2010-09-22 Thread Neil Jerram
Aidan Gauland aidal...@no8wireless.co.nz writes:

 Then I have a sexp for debugging, which shows that `expect' is getting
 one character at a time from the telnet subprocess, since it only
 prints out Tmatch, instead of Trying [IP address]...

Well, as the manual says:

 -- Macro: expect clause ...
 [...]   The procedures
 are called in turn after each character is read from the port,
 [...]

 The test is successful if the procedure returns a non-false value.

Your lambda returns *unspecified*, which counts as a non-false value.
So the whole (expect ...) invocation completes after reading just one
character.

 Neil



pipe buffering

2010-09-21 Thread Aidan Gauland
I'm trying to write a program using Guile's expect module to
automatically log into a telnet server, perform some action, and log
out.

This is the start of my program...

#! /usr/bin/guile -s
!#

(use-modules (ice-9 expect))
(use-modules (ice-9 popen))

(define ie-io (open-pipe* OPEN_BOTH
  /usr/bin/telnet
  ienabler.canterbury.ac.nz 259))

Then I have a sexp for debugging, which shows that `expect' is getting
one character at a time from the telnet subprocess, since it only
prints out Tmatch, instead of Trying [IP address]...

(let ((expect-port ie-io))
  (expect
   ((lambda (s eof?) (display s))
(display match

I tried (setvbuf ie-io _IOLBF), but that produces the following error.

Backtrace:
In current input:
  18: 0* [setvbuf {#input-output: soft 807be60} 1]

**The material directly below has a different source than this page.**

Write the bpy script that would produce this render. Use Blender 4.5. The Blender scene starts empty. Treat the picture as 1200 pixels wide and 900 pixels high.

unnamed port:18:1: In procedure setvbuf in expression (setvbuf ie-io _IOLBF):
unnamed port:18:1: Wrong type argument in position 1 (expecting open file
port): #input-output: soft 807be60
ABORT: (wrong-type-arg)

Can anyone offer any advice on how to get expect to see entire lines?

--Aidan

P.S. ienabler.canterbury.ac.nz is on the inside only of my
university's network, but this is what the output looks like up to the
first prompt...

Trying [IP address]...
Connected to ienabler.canterbury.ac.nz.
Escape character is '^]'.
Check Point FireWall-1 Client Authentication Server running on cpgate1
User: 





Re: pipe buffering

2010-09-21 Thread Aidan Gauland
Aidan Gauland aidalgol at no8wireless.co.nz writes:
 I'm trying to write a program using Guile's expect module to
 automatically log into a telnet server, perform some action, and log
 out.
[snip]

I forgot to mention that I'm using Guile 1.8.7.